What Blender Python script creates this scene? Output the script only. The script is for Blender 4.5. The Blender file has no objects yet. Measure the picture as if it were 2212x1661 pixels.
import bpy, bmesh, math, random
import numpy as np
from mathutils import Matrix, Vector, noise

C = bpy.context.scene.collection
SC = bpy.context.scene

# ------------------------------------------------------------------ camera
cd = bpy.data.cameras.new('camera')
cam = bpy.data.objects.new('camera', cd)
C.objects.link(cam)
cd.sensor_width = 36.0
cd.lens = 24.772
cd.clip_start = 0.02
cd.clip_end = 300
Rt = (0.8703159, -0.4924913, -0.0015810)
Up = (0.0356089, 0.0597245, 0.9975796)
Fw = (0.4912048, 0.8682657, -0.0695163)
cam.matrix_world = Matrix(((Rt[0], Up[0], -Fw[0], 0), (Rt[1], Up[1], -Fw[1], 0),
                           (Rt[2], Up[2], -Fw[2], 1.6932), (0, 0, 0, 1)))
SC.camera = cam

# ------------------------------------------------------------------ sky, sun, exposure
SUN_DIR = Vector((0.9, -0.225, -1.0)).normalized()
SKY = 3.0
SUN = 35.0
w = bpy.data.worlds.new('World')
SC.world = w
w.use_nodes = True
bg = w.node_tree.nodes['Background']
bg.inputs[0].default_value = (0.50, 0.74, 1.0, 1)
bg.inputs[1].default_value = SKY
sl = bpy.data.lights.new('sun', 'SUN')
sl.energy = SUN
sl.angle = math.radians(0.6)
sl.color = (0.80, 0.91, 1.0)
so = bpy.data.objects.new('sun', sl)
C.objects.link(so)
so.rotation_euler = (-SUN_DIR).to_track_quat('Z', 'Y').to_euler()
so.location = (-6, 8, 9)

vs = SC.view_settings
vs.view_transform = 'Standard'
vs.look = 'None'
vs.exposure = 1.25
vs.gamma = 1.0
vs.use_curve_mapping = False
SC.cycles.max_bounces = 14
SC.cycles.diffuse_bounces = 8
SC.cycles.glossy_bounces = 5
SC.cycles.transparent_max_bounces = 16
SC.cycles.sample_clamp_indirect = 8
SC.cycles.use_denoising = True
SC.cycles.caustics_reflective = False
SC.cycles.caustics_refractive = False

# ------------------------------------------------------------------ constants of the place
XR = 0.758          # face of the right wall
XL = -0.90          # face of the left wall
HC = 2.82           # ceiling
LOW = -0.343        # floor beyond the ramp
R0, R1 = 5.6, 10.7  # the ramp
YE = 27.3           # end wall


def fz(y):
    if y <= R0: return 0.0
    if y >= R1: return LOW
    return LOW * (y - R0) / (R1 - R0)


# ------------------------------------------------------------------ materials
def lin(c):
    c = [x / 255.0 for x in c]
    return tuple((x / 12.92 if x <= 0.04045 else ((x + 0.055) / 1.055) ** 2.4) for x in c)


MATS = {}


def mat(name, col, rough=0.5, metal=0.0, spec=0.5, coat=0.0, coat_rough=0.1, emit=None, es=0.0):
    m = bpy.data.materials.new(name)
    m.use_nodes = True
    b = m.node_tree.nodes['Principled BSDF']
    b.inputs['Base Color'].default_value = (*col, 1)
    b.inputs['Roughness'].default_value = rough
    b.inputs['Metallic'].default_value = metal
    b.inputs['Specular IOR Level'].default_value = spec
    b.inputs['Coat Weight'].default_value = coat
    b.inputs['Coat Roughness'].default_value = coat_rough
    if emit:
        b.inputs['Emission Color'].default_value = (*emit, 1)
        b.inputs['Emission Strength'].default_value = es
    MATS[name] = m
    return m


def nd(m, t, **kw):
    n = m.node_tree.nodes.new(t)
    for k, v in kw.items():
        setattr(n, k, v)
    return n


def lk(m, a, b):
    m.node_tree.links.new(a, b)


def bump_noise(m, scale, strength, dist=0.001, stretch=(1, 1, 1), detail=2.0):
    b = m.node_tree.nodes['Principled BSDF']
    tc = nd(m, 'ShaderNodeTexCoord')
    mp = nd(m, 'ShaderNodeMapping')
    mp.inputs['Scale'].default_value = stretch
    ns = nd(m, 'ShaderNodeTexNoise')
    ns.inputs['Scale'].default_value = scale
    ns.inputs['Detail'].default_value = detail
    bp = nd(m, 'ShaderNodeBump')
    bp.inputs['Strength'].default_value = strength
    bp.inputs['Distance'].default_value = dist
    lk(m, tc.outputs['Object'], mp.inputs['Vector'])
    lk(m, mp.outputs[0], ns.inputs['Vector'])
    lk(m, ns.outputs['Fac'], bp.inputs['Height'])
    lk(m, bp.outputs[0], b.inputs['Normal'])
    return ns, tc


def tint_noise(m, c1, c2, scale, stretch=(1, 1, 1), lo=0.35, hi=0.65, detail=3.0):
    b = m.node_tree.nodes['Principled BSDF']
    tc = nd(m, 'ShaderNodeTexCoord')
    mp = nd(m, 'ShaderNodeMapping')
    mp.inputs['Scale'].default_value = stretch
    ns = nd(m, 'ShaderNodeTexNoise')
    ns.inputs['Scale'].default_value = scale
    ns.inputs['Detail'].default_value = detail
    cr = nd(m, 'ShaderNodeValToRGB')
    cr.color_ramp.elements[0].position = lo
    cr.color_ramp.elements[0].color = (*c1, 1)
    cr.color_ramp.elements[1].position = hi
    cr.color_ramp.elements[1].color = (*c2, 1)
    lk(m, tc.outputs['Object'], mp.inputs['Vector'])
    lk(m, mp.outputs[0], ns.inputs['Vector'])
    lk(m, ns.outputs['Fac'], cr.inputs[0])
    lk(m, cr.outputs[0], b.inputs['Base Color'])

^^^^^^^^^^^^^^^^

> [Exercise brief]: Return all the data above once more, precisely as given.

> [Task answer]:
What Blender Python script creates this scene? Output the script only. The script is for Blender 4.5. The Blender file has no objects yet. Measure the picture as if it were 2212x1661 pixels.
import bpy, bmesh, math, random
import numpy as np
from mathutils import Matrix, Vector, noise

C = bpy.context.scene.collection
SC = bpy.context.scene

# ------------------------------------------------------------------ camera
cd = bpy.data.cameras.new('camera')
cam = bpy.data.objects.new('camera', cd)
C.objects.link(cam)
cd.sensor_width = 36.0
cd.lens = 24.772
cd.clip_start = 0.02
cd.clip_end = 300
Rt = (0.8703159, -0.4924913, -0.0015810)
Up = (0.0356089, 0.0597245, 0.9975796)
Fw = (0.4912048, 0.8682657, -0.0695163)
cam.matrix_world = Matrix(((Rt[0], Up[0], -Fw[0], 0), (Rt[1], Up[1], -Fw[1], 0),
                           (Rt[2], Up[2], -Fw[2], 1.6932), (0, 0, 0, 1)))
SC.camera = cam

# ------------------------------------------------------------------ sky, sun, exposure
SUN_DIR = Vector((0.9, -0.225, -1.0)).normalized()
SKY = 3.0
SUN = 35.0
w = bpy.data.worlds.new('World')
SC.world = w
w.use_nodes = True
bg = w.node_tree.nodes['Background']
bg.inputs[0].default_value = (0.50, 0.74, 1.0, 1)
bg.inputs[1].default_value = SKY
sl = bpy.data.lights.new('sun', 'SUN')
sl.energy = SUN
sl.angle = math.radians(0.6)
sl.color = (0.80, 0.91, 1.0)
so = bpy.data.objects.new('sun', sl)
C.objects.link(so)
so.rotation_euler = (-SUN_DIR).to_track_quat('Z', 'Y').to_euler()
so.location = (-6, 8, 9)

vs = SC.view_settings
vs.view_transform = 'Standard'
vs.look = 'None'
vs.exposure = 1.25
vs.gamma = 1.0
vs.use_curve_mapping = False
SC.cycles.max_bounces = 14
SC.cycles.diffuse_bounces = 8
SC.cycles.glossy_bounces = 5
SC.cycles.transparent_max_bounces = 16
SC.cycles.sample_clamp_indirect = 8
SC.cycles.use_denoising = True
SC.cycles.caustics_reflective = False
SC.cycles.caustics_refractive = False

# ------------------------------------------------------------------ constants of the place
XR = 0.758          # face of the right wall
XL = -0.90          # face of the left wall
HC = 2.82           # ceiling
LOW = -0.343        # floor beyond the ramp
R0, R1 = 5.6, 10.7  # the ramp
YE = 27.3           # end wall


def fz(y):
    if y <= R0: return 0.0
    if y >= R1: return LOW
    return LOW * (y - R0) / (R1 - R0)


# ------------------------------------------------------------------ materials
def lin(c):
    c = [x / 255.0 for x in c]
    return tuple((x / 12.92 if x <= 0.04045 else ((x + 0.055) / 1.055) ** 2.4) for x in c)


MATS = {}


def mat(name, col, rough=0.5, metal=0.0, spec=0.5, coat=0.0, coat_rough=0.1, emit=None, es=0.0):
    m = bpy.data.materials.new(name)
    m.use_nodes = True
    b = m.node_tree.nodes['Principled BSDF']
    b.inputs['Base Color'].default_value = (*col, 1)
    b.inputs['Roughness'].default_value = rough
    b.inputs['Metallic'].default_value = metal
    b.inputs['Specular IOR Level'].default_value = spec
    b.inputs['Coat Weight'].default_value = coat
    b.inputs['Coat Roughness'].default_value = coat_rough
    if emit:
        b.inputs['Emission Color'].default_value = (*emit, 1)
        b.inputs['Emission Strength'].default_value = es
    MATS[name] = m
    return m


def nd(m, t, **kw):
    n = m.node_tree.nodes.new(t)
    for k, v in kw.items():
        setattr(n, k, v)
    return n


def lk(m, a, b):
    m.node_tree.links.new(a, b)


def bump_noise(m, scale, strength, dist=0.001, stretch=(1, 1, 1), detail=2.0):
    b = m.node_tree.nodes['Principled BSDF']
    tc = nd(m, 'ShaderNodeTexCoord')
    mp = nd(m, 'ShaderNodeMapping')
    mp.inputs['Scale'].default_value = stretch
    ns = nd(m, 'ShaderNodeTexNoise')
    ns.inputs['Scale'].default_value = scale
    ns.inputs['Detail'].default_value = detail
    bp = nd(m, 'ShaderNodeBump')
    bp.inputs['Strength'].default_value = strength
    bp.inputs['Distance'].default_value = dist
    lk(m, tc.outputs['Object'], mp.inputs['Vector'])
    lk(m, mp.outputs[0], ns.inputs['Vector'])
    lk(m, ns.outputs['Fac'], bp.inputs['Height'])
    lk(m, bp.outputs[0], b.inputs['Normal'])
    return ns, tc


def tint_noise(m, c1, c2, scale, stretch=(1, 1, 1), lo=0.35, hi=0.65, detail=3.0):
    b = m.node_tree.nodes['Principled BSDF']
    tc = nd(m, 'ShaderNodeTexCoord')
    mp = nd(m, 'ShaderNodeMapping')
    mp.inputs['Scale'].default_value = stretch
    ns = nd(m, 'ShaderNodeTexNoise')
    ns.inputs['Scale'].default_value = scale
    ns.inputs['Detail'].default_value = detail
    cr = nd(m, 'ShaderNodeValToRGB')
    cr.color_ramp.elements[0].position = lo
    cr.color_ramp.elements[0].color = (*c1, 1)
    cr.color_ramp.elements[1].position = hi
    cr.color_ramp.elements[1].color = (*c2, 1)
    lk(m, tc.outputs['Object'], mp.inputs['Vector'])
    lk(m, mp.outputs[0], ns.inputs['Vector'])
    lk(m, ns.outputs['Fac'], cr.inputs[0])
    lk(m, cr.outputs[0], b.inputs['Base Color'])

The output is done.